Speech - a strong counter-argument to my expansionist view of propaganda is that it seems like all speech is propaganda. To a certain extent that might be true! We all speak for a purpose, and have some sort of outcome desired. When I tell my wife the day is hot, for example, I am likely wishing that it was colder outside. But is that propaganda? I think the three keys in the definition help differentiate all speech from propagandistic speech:
Am I trying to compel a response?
Much speech has little reason; that is, we say things just to say them without intention for response.
Am I leveraging information - true or false - to gain that response?
Lots of talk is just blabber, relational connection, or the simple conveyance of information in a context that does not require compulsion. Ordering a steak off the menu is just that. Worshipping God in song is simply that, unless of course you are doing it toward another person to compel their response to God in that moment. The direction and motivation determines the category.
Am I willing to elevate my efforts across different channels
A poem about a flower may have an intended response (pay me for my poetry, smile, ponder life, etc) but it is not propagandistic unless it is part of a broader influence movement.
Obviously there are other categories with significant overlap. Entertainment, religion in general, coaching, you name it: all contain propagandistic elements or are themselves a form of propaganda. Again, I would be open to any pushback that says “this is too broad of a definition,” but I find it helpful to remove the moral judgement that propaganda is always bad and instead identify that propaganda is motivated speech, and just how often our speech is motivated and even manipulative in nature.
Propaganda Is Not Inherently Good or Bad
Propaganda is not, on its face, a negative thing, despite the negative connotations of the word. I find that loosening the bounds of propaganda away from an inherent assumption of evil intention or manipulation helps us to more honestly identify and evaluate the way propaganda works. It also helps us to run our propaganda machines through ethical tests I hope to unpack in the future, asking questions like
Was this propaganda for the glory of God or some other intended outcome?
Does this propaganda include lies or leave out information that would protect people from harm?
Does the mechanism of propaganda being employed denigrate the humanity of the listener by seeking to trick them or force an unnatural emotional response?
The moral determination of propaganda is no different than something like eating, exercize, or sex. What is it used for? Who is doing it? How is it happening? What is the content? Etc. Ultimately, propaganda faces the 1 Corinthians 10:31 test:
So, whether you eat or drink, or whatever you do, do all to the glory of God
This comprehensive evaluation asks if the method, content, goals, and impact of an action are for the Glory of God or not. If not, the action cannot be called good.

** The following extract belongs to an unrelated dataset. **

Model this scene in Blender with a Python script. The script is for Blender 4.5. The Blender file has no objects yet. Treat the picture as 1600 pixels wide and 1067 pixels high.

So let’s hold up the concept of propaganda to the light of Scripture and the ongoing work of the Holy Spirit in our lives and see just how deeply we are affected by the movements of fact and fiction by those clamoring for our responses.
Key Points
Propaganda Gaining an Intended Response through the Dissemination of Selective (Dis)Information Across Expanding Information Channels
Propaganda is not in itself good or bad: the morality of propaganda is determined by end, means, motive, and impact
Recognizing just how much of our lives is shaped by propaganda allows us to reconsider our beliefs and carefully examine how we propagandize others
Questions for Consideration
Do you agree with my definition of propaganda?
Do you think that propaganda is as pervasive as I do?
How do you see propaganda at work in your life?
To what extent do you participate in spreading propaganda?